WORLD AIDS DAY
It’s the day after WAD, and as usual, I’m ruminating! For many years now I have been looking at how I now view HIV/AIDS – through the lense of objectivity. Emotion only muddles the issue, and history has a trail of misinformation, mixed objectives, venom and misunderstanding!
Even recently I have encountered those who, for reasons known only to themselves, have never been able to move on! The hate is still alive, the dragons still circling. I could be one of these, who still feel that the experiences of the 80s & 90s are still alive, an uncompromising hard line that leaves me stranded in a time that has passed by. Fuck knows there is a lot in my past that I have never fully moved on from – family business that could, at any time in the past, have left me sitting in a gutter, needle dangling…or in a bar, in an alcoholic stupor – and fuck knows I flew very close to the latter at one stage! More so than many, I have reason enough to be bitter, to be a victim. My experience with AIDS has left me close to blind, and there are many who would agree that that is reason enough. But, as in my latter teens, with full knowledge of my families dysfunctionality, living with a solitary knowledge of my younger brothers horrendous death, of violence and unspoken secrets, of my being gay, I made a quiet vow to myself that I was not going to let it get the better of me, to smother me, to stop me being who I would be! So to with AIDS – my survival alone was an unexpected surprise – and blindness! To buckke under, to attribute blame, to become a victim, to allow it to hold me back, swallow me up, would be saying…I do not have the strength for this, the self-empowerment whereby I would become someone who even I didn’t recognise!
To move on, one has to acknowledge that the past is just that – the past! Yes, what happened was dreadful – the hatred, the discrimination, the accusations, the blame, the misinformation, the segregation, the fear! We need to acknowledge – 40 years along now – that we were all scared shitless. Straight, gay, male, female, religious, non-religious, politicians, doctors, journalists, activists…ad infinitum…were all scared. Perhaps not since the scourges of the Black Death have we encountered something we all knew absolutely nothing about – not even those who, perhaps, should have known! And what does human nature do when it is faced with an unknown that can just kill at will, shows no mercy, is no respecter of life at all – it looks for scapegoats, attributes blame, hands out punishment! It just so happens that the scapegoat was the gay community, and given what was happening at that time, it perhaps should not have been surprising. Minority groups have a long history of misunderstanding, stigma, discrimination, hate and ignominy! I am not defending the direction it took…I’m not going to shoot myself in the foot…but the point is, it was quite a while back now, and as awful and relentless as it was, as a community we not only survived it, but we fought back with the tools to hand – knowledge, facts, patience and dogged determination.

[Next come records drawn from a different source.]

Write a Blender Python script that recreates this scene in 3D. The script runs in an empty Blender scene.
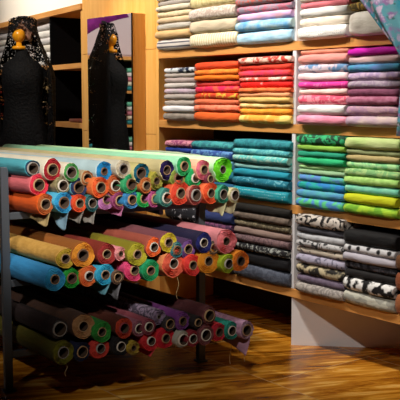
import bpy, bmesh, math, random
from mathutils import Vector, Matrix, noise
random.seed(7)
S = bpy.context.scene
COL = S.collection
pi = math.pi

# ------------------------------------------------------------------ camera
F = 900.0; H = 1.2; TH = math.atan(102 / F)
YAW = math.atan2(900, 680)
EX = (680 / 1128.0, -900 / 1128.0); EY = (900 / 1128.0, 680 / 1128.0)
cam = bpy.data.cameras.new('camera'); cam.sensor_width = 36; cam.lens = 36 * F / 400
camo = bpy.data.objects.new('camera', cam); COL.objects.link(camo)
camo.location = (0, 0, H); camo.rotation_euler = (pi / 2 - TH, 0, math.atan2(900, 680))
S.camera = camo

# ------------------------------------------------------------------ world, lamps, exposure
W = bpy.data.worlds.new('world'); S.world = W; W.use_nodes = True
W.node_tree.nodes['Background'].inputs[0].default_value = (1, .85, .7, 1)
W.node_tree.nodes['Background'].inputs[1].default_value = 0.02
S.view_settings.view_transform = 'Standard'; S.view_settings.look = 'None'
S.view_settings.gamma = 1; S.view_settings.exposure = 0.1
S.view_settings.use_curve_mapping = False

def spot(loc, aim, power, size=60, blend=.6, rad=.04, col=(1, .92, .82)):
    l = bpy.data.lights.new('spotlight', 'SPOT'); l.energy = power; l.spot_size = math.radians(size)
    l.spot_blend = blend; l.shadow_soft_size = rad; l.color = col
    o = bpy.data.objects.new('spotlight', l); COL.objects.link(o); o.location = loc
    o.rotation_euler = (Vector(aim) - Vector(loc)).to_track_quat('-Z', 'Y').to_euler()
    return o
SPOTS = [((-4.45, 1.85, 2.95), (-4.0, 2.95, 1.45), 150, 62), ((-3.45, 1.80, 2.95), (-3.35, 2.95, 1.35), 155, 60),
         ((-2.55, 1.75, 2.95), (-2.80, 2.95, 1.3), 152, 58), ((-.7, .0, 2.95), (-2.5, 2.5, .0), 190, 34),
         ((-4.1, 1.2, 2.95), (-5.0, 3.0, 1.8), 190, 62), ((-.5, .75, 2.9), (-3.18, 1.92, 1.0), 620, 21),
         ((-1.5, -.9, 2.95), (-3.55, 1.45, .95), 210, 23), ((-6.2, 1.6, 2.95), (-6.0, 3.1, 2.25), 190, 80)]  # includes fill spots added to brighten the rack and the white wall
for a, b, p, s in SPOTS:
    spot(a, b, p, s)
spot((-6.3, .4, 2.95), (-8.9, .3, 1.5), 260, 70)

# ------------------------------------------------------------------ helpers
def ray(px, py):
    a = (px - 200) / F; b = -(py - 200) / F; c, s = math.cos(TH), math.sin(TH)
    fw = c + b * s; up = -s + b * c
    return Vector((a * EX[0] + fw * EX[1], a * EY[0] + fw * EY[1], up))
O = Vector((0, 0, H))
def hit(px, py, p, n):
    d = ray(px, py); return O + d * ((Vector(p) - O).dot(Vector(n)) / d.dot(Vector(n)))
YW = 2.943
def wp(px, py, y=YW): return hit(px, py, (0, y, 0), (0, 1, 0))

def lin(h):
    if isinstance(h, tuple): return h if len(h) == 4 else (*h, 1)
    h = h.lstrip('#'); r = [int(h[i:i + 2], 16) / 255 for i in (0, 2, 4)]
    return tuple((c / 12.92 if c <= .04045 else ((c + .055) / 1.055) ** 2.4) for c in r) + (1,)

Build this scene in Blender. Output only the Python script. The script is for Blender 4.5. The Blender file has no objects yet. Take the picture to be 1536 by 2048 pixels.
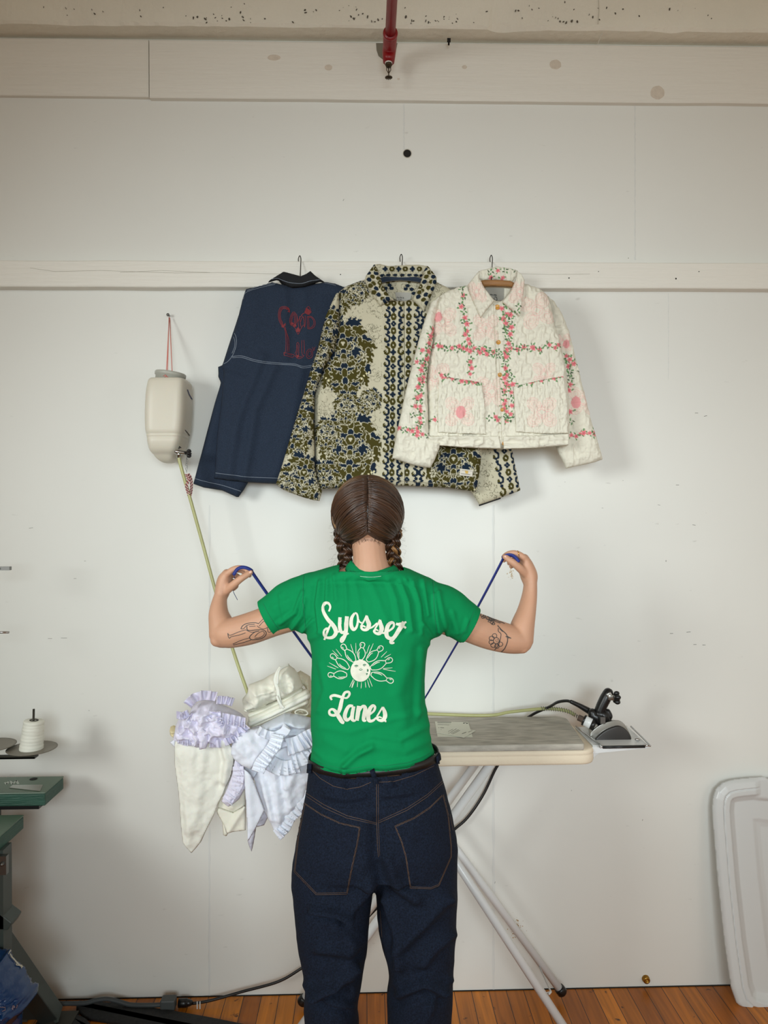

One can’t deny that some of the negatives from that era live on. There is still prejudice, discrimination, stigma and musunderstanding! But it is also true that we don’t have it on our own – just ask any person with Down Syndrome. To hang onto the hate, and all the other negatives from that period in our history is to hold no one back but yourself! You know, we all walked in the footsteps of those that suffered, those that died! But by walking in their footsteps, when their footsteps stopped…ours continued on! To live with the negativity is to deny that a lot of good, positive, beautiful things were still going on. The community still lived, loved, and laughed. We supported each other, we were staunch in the face of adversity, we celebrated the lives of those who died with a gusto that was ever born of love. If ever there was a time I was proud to be a member of the gay community, it was through the 20 years of that horror!
Okay, it damaged me! As a fanatical reader & writer, it chose to attack perhaps the most important assets I had – my eyes! But it also presented me with new opportunities, new roads to venture down, new challenges to tackle. I can’t carty the hate because, despite everything, my life has not stopped, nor my humour, my inquisitiveness, my talents, nor my ability to just get on with it. I no longer go to candlelight vigils, or other AIDS memorials. It is too raw, too emotion charged, to ready to rip open healed wounds. I don’t forget – those who died are too entrenched in my memories for that – but now I choose to remember in more gentle ways. What every single one of my dead friends would have wanted is for me to get on with my life. Once a year their ghosts are going to waft around, to cajole me to tears, to invoke memories of wonderful times that will stay with me forever.
But I’ll wake up tomorrow, and the ghosts will be gone. And just as they wanted, my life goes on. Who am I to argue with them!